Saturday, 25 April 2020

When did our brick works close?


I am on another of my quests and this time it is to gather up memories of the Chorlton Brick Works.*

It was here from the beginning of the last century and was supposed to have just a short life.

The Egerton’s who owned most of the land in the township had been keen to prevent any industrial development harming the prospects of selling off their estate for surburban housing.  After all most of the new people who settled here from the 1880s were attracted by the fact that we were just 10 minutes by train from the city centre but on the edge of the countryside and were not over keen to have huge brick works blotting the landscape.

But given that the Egerton’s would have got a good deal from the Chorlton Land & Building Company Ltd I suspect that they were happy to see the blot on the landscape for a short time.  The question is just how long did that blot exist for?

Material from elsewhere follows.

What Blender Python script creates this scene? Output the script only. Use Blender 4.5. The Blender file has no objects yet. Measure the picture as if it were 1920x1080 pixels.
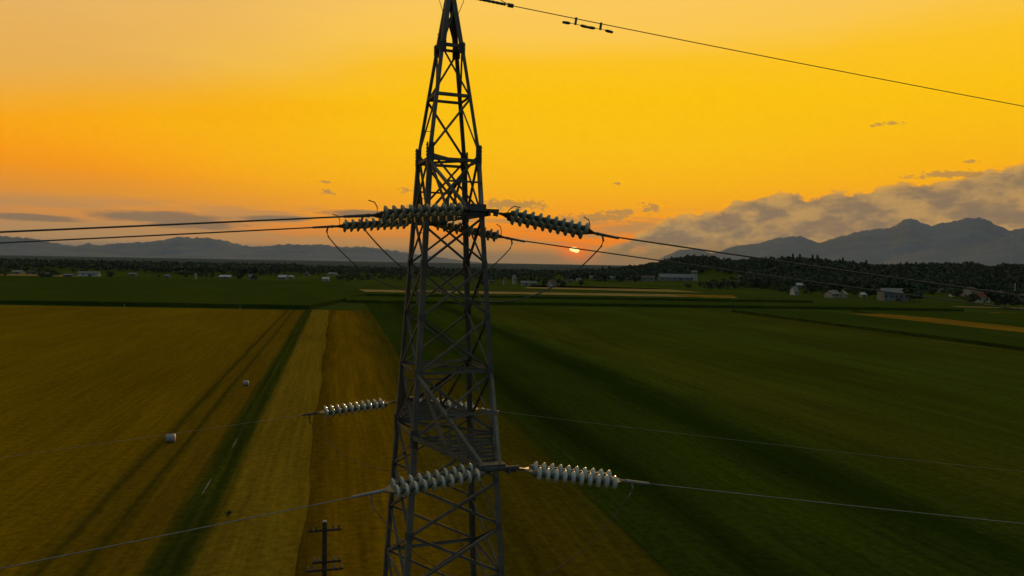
import bpy, bmesh, math, random
import numpy as np
from mathutils import Vector, Matrix, Euler

random.seed(7)
rng = np.random.default_rng(7)
S = bpy.context.scene
C = S.collection
R = math.radians

# ------------------------------------------------------------------ camera
FPX, CX, CY, HC = 1350.0, 960.0, 540.0, 21.0
cam_d = bpy.data.cameras.new('camera')
cam_d.sensor_width = 36.0
cam_d.lens = FPX / 1920.0 * 36.0
cam_d.clip_start = 0.1
cam_d.clip_end = 60000.0
cam = bpy.data.objects.new('camera', cam_d)
C.objects.link(cam)
CAMR = Matrix.Rotation(R(90 - 2.04), 3, 'X') @ Matrix.Rotation(R(1.0), 3, 'Z')
cam.matrix_world = Matrix.Translation((0, 0, HC)) @ CAMR.to_4x4()
S.camera = cam
S.view_settings.view_transform = 'Standard'
S.view_settings.look = 'None'
S.view_settings.exposure = 0.0
S.view_settings.gamma = 1.0
S.cycles.use_denoising = True
S.cycles.max_bounces = 5
S.cycles.volume_bounces = 0
S.cycles.transparent_max_bounces = 6


def ray(px, py):
    return (CAMR @ Vector(((px - CX) / FPX, -(py - CY) / FPX, -1.0))).normalized()


def azel(px, py):
    d = ray(px, py)
    return math.degrees(math.atan2(d.x, d.y)), math.degrees(math.asin(d.z))


def at_y(px, py, Y):
    d = ray(px, py)
    return Vector((d.x, d.y, d.z)) * (Y / d.y) + Vector((0, 0, HC))


def on_ground(px, py, z=0.0):
    d = ray(px, py)
    t = (z - HC) / d.z
    return d * t + Vector((0, 0, HC))


def lin(r, g, b):
    f = lambda c: (c / 255 / 12.92) if c <= 10 else ((c / 255 + 0.055) / 1.055) ** 2.4
    return (f(r), f(g), f(b), 1.0)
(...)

It was certainly still there in 1922 when the owner Joseph Jackson went into partnership with another brick manufacturer but may not have survived into the 1930s.

There is some anecdotal evidence to suggest that it had closed before the last world war but Philip Lloyd remembers “seeing the line of aerial buckets moving across, when I was at the library end of Longford Road”  and its opening may have been connected with the war.

German air raids damaged many properties and while in most cases the bricks could be salvaged this was not the case with many of the roof tiles, so it seems logical that  the works reopened.

All of which has set me off on that new quest to find out more about the brick works in the 1940s and hence the appeal to anyone who remembers like Philip seeing the buckets swaying across the sky line.

Those memories must be out there because as the photograph above shows, the chimney of the works was still standing in 1958.  And my old chum David has already posted his wonderful stories of playing amongst the disused bricks as a lad.

And no sooner had I posted the story than Peter Thompson added that
"Just had a coversation with my friend Bill Goodehall (84) who was born on Nicolas Road. He remembers the brickworks as being fully intact on Coronation day 1953. Although he can't remember if it was still operational."

*http://chorltonhistory.blogspot.co.uk/search/label/Chorlton%20Brick%20Works

Pictures; detail from the 1907 OS map, Brick works, corner of Longford Road and Manchester Road, A H Downes, 1958, m18034 Courtesy of Manchester Libraries, Information and Archives, Manchester City Council.

1 comment:

  1. The building and chimney were still there in 1962. Not sure if it was connected but there was a single storey building by the side of the works that fronted onto Longford Road that was still being used up to 1965.